Born in Dumbarton in 1779, he was the fourth son of the 11th Baron Elphinstone. Having been appointed to the civil service of the British East India Company, he arrived at Calcutta in 1796. In 1801, he escaped massacre in Benares. Later that year he was transferred to the Diplomatic Service where he was posted as the assistant to the British resident at the court of the Peshwa ruler Baji Rao II.

In 1808 he was appointed the first British envoy to the court of Kabul, Afghanistan with the object of securing a friendly alliance with the Afghans against Napoleon’s planned advance on India. Elphinstone was appointed in 1811 to the important and difficult post of resident at Pune. The tenuous peace between the Peshwas was broken in 1817 with the Marathas declaring war on the British. Elphinstone assumed command of the military during an important crisis during the Battle of Kirkee and managed to secure a victory despite coming from a non-military background.

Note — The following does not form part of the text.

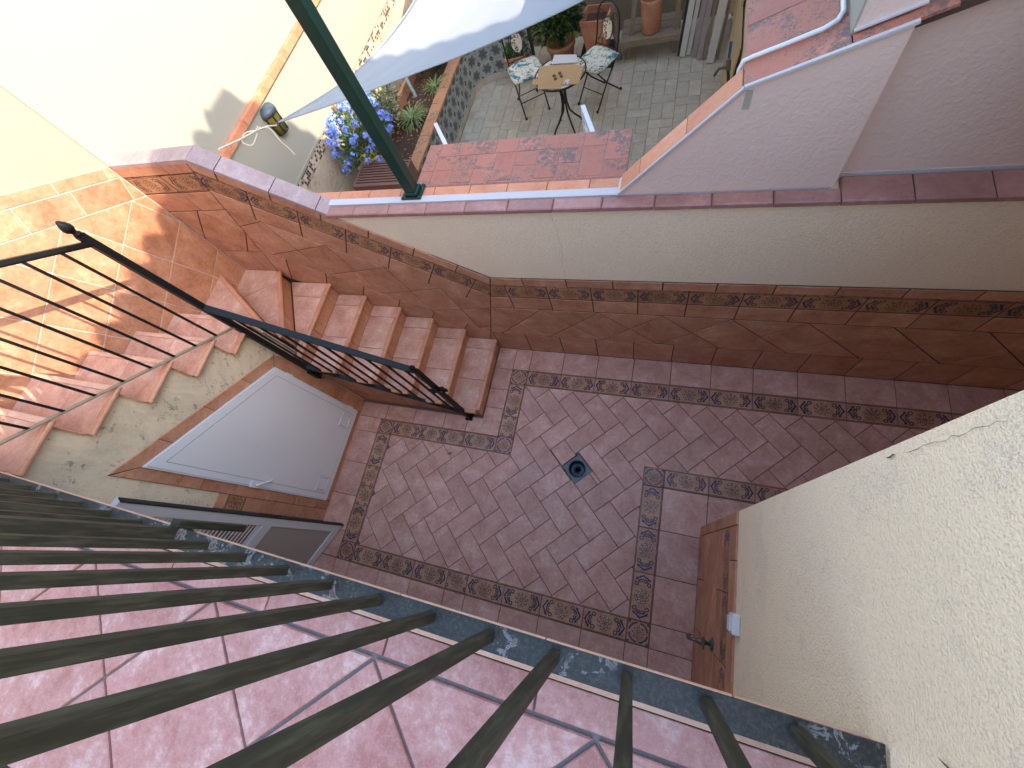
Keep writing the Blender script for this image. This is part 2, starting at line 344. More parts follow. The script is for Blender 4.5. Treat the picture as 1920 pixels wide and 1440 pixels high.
class MB:
    def __init__(s): s.v = []; s.f = []; s.sm = []
    def add(s, vs, fs, smooth=False):
        b = len(s.v); s.v += [tuple(x) for x in vs]; s.f += [tuple(i + b for i in f) for f in fs]; s.sm += [smooth] * len(fs)
        return s
    def box(s, lo, hi):
        x0, y0, z0 = lo; x1, y1, z1 = hi
        return s.add([(x0, y0, z0), (x1, y0, z0), (x1, y1, z0), (x0, y1, z0), (x0, y0, z1), (x1, y0, z1), (x1, y1, z1), (x0, y1, z1)],
                     [(0, 3, 2, 1), (4, 5, 6, 7), (0, 1, 5, 4), (1, 2, 6, 5), (2, 3, 7, 6), (3, 0, 4, 7)])
    def obox(s, c, ax, h):
        c = Vector(c); A = [Vector(a) for a in ax]; vs = []
        for k in (-1, 1):
            for (i, j) in ((-1, -1), (1, -1), (1, 1), (-1, 1)): vs.append(c + A[0] * (i * h[0]) + A[1] * (j * h[1]) + A[2] * (k * h[2]))
        return s.add(vs, [(0, 3, 2, 1), (4, 5, 6, 7), (0, 1, 5, 4), (1, 2, 6, 5), (2, 3, 7, 6), (3, 0, 4, 7)])
    def bar(s, a, b, wd, hg, up=(0, 0, 1)):
        a = Vector(a); b = Vector(b); d = (b - a); L = d.length; d.normalize(); u = Vector(up)
        x = d.cross(u)
        if x.length < 1e-4: x = d.cross(Vector((0, 1, 0)))
        x.normalize(); y = x.cross(d)
        return s.obox((a + b) / 2, (d, x, y), (L / 2, wd / 2, hg / 2))
    def tube(s, pts, r, seg=8, taper=None, cap=True):
        P = [Vector(p) for p in pts]; n = len(P); up = None; vs = []
        for i in range(n):
            d = (P[min(i + 1, n - 1)] - P[max(i - 1, 0)])
            d.normalize()
            if up is None:
                up = d.orthogonal().normalized()
            up = (up - d * up.dot(d)).normalized(); x = d.cross(up)
            rr = r if taper is None else r + (taper - r) * i / (n - 1)
            for k in range(seg):
                a = 2 * math.pi * k / seg; vs.append(P[i] + (up * math.cos(a) + x * math.sin(a)) * rr)
        fs = [(i * seg + k, i * seg + (k + 1) % seg, (i + 1) * seg + (k + 1) % seg, (i + 1) * seg + k) for i in range(n - 1) for k in range(seg)]
        s.add(vs, fs, True)
        if cap: s.add(vs[:seg], [tuple(reversed(range(seg)))]); s.add(vs[-seg:], [tuple(range(seg))])
        return s
    def lathe(s, prof, c=(0, 0, 0), seg=24, smooth=True, sx=1.0, sy=1.0):
        vs = []; n = len(prof)
        for r, z in prof:
            for k in range(seg):
                a = 2 * math.pi * k / seg; vs.append((c[0] + r * math.cos(a) * sx, c[1] + r * math.sin(a) * sy, c[2] + z))
        fs = [(i * seg + k, i * seg + (k + 1) % seg, (i + 1) * seg + (k + 1) % seg, (i + 1) * seg + k) for i in range(n - 1) for k in range(seg)]
        return s.add(vs, fs, smooth)
    def prism(s, poly, F, n0, n1):
        O, U, V, N = F; n = len(poly)
        vs = [O + U * a + V * b + N * n0 for a, b in poly] + [O + U * a + V * b + N * n1 for a, b in poly]
        fs = [tuple(reversed(range(n))), tuple(range(n, 2 * n))] + [(i, (i + 1) % n, n + (i + 1) % n, n + i) for i in range(n)]
        return s.add(vs, fs)
    def mesh(s, name):
        me = bpy.data.meshes.new(name); me.from_pydata([tuple(v) for v in s.v], [], s.f); me.update()
        if any(s.sm): me.polygons.foreach_set('use_smooth', s.sm)
        return me
    def obj(s, name, mat, parent=None, mw=None, **k):
        if mw is None: mw = Matrix.Identity(4)
        inv = mw.inverted()
        me = s.mesh(name)
        if mw != Matrix.Identity(4): me.transform(inv)
        return link(name, me, mat, parent, mw, **k)
    def loc(s, name, mat, parent, **k):     # vertices already in the parent's space
        return link(name, s.mesh(name), mat, parent, W[parent].copy(), **k)

def area(p): return 0.5 * sum(p[i][0] * p[(i + 1) % len(p)][1] - p[(i + 1) % len(p)][0] * p[i][1] for i in range(len(p)))
def clip(p, a, b, c):                       # keep a*x+b*y <= c
    out = []
    for i in range(len(p)):
        P = p[i]; Q = p[(i + 1) % len(p)]; dp = a * P[0] + b * P[1] - c; dq = a * Q[0] + b * Q[1] - c
        if dp <= 0: out.append(P)
        if (dp < 0 < dq) or (dq < 0 < dp):
            t = dp / (dp - dq); out.append((P[0] + (Q[0] - P[0]) * t, P[1] + (Q[1] - P[1]) * t))
    return out
def inset(p, d):
    n = len(p); out = []
    for i in range(n):
        A = Vector(p[i - 1]); B = Vector(p[i]); Cc = Vector(p[(i + 1) % n])
        e1 = (B - A).normalized(); e2 = (Cc - B).normalized()
        n1 = Vector((-e1.y, e1.x)); n2 = Vector((-e2.y, e2.x)); k = 1 + n1.dot(n2)
        if k < 0.12: k = 0.12
        out.append(tuple(B + (n1 + n2) * (d / k)))
    return out
def clean(p):
    q = []
    for a in p:
        if not q or math.hypot(a[0] - q[-1][0], a[1] - q[-1][1]) > 0.004: q.append(a)
    if len(q) > 1 and math.hypot(q[0][0] - q[-1][0], q[0][1] - q[-1][1]) <= 0.004: q.pop()
    return q
def rect(a, b, c, d): return [(a, b), (c, b), (c, d), (a, d)]
FR = lambda O, U, V: (Vector(O), Vector(U), Vector(V), Vector(U).cross(Vector(V)))
CACHE = {}
def tile(name, parent, F, poly, mat, gap=0.005, thick=0.010, ch=0.0018, raise_=0.0, uv=None, jit=0.0006):
    poly = clean(poly)
    if len(poly) < 3: return None
    if area(poly) < 0: poly = poly[::-1]
    if area(poly) < 0.0006: return None
    c = (sum(p[0] for p in poly) / len(poly), sum(p[1] for p in poly) / len(poly))
    loc = [(p[0] - c[0], p[1] - c[1]) for p in poly]
    key = (tuple((round(a, 3), round(b, 3)) for a, b in loc), mat, gap, thick, ch, uv)
    me = CACHE.get(key)
    if me is None:
        o = inset(loc, gap / 2); t = inset(loc, gap / 2 + ch); n = len(loc)
        if area(t) <= 0.0001: return None
        vs = [(a, b, -thick) for a, b in o] + [(a, b, -ch) for a, b in o] + [(a, b, 0) for a, b in t]
        fs = [tuple(range(2 * n, 3 * n))]
        for i in range(n):
            j = (i + 1) % n
            fs += [(i, j, n + j, n + i), (n + i, n + j, 2 * n + j, 2 * n + i)]
        me = bpy.data.meshes.new(name); me.from_pydata(vs, [], fs); me.update()
        if uv:
            ul = me.uv_layers.new(name='UVMap')
            ang, su, sv = uv; ca, sa = math.cos(ang), math.sin(ang)
            for lp in me.loops:
                v = me.vertices[lp.vertex_index].co
                ul.data[lp.index].uv = ((v.x * ca + v.y * sa) / su, (-v.x * sa + v.y * ca) / sv)
        me.materials.append(M[mat]); CACHE[key] = me
    O, U, V, N = F
    mw = Matrix.Identity(4); P = O + U * c[0] + V * c[1] + N * (raise_ + random.uniform(-jit, jit))
    for i in range(3): mw[i][0] = U[i]; mw[i][1] = V[i]; mw[i][2] = N[i]; mw[i][3] = P[i]
    if jit: mw = mw @ Matrix.Rotation(random.uniform(-1, 1) * jit * 3, 4, 'X') @ Matrix.Rotation(random.uniform(-1, 1) * jit * 3, 4, 'Y')
    return link(name, me, None, parent, mw)
def seq(a, step, b): 
    out = [a]
    while out[-1] + step < b - 1e-6: out.append(out[-1] + step)
    return out + [b]
X, Y, Z = Vector((1, 0, 0)), Vector((0, 1, 0)), Vector((0, 0, 1))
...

He was appointed as the Governor of Bombay the following year 1819. Elphinstone held on to this post till 1827. His connection with the Bombay Presidency was appropriately commemorated in the endowment of the Elphinstone College by local communities, the naming of Elphinstone Road Railway station, and in the erection of a marble statue by the European inhabitants. After his tenure he returned many lands appropriated by the British to the Raja of Satara.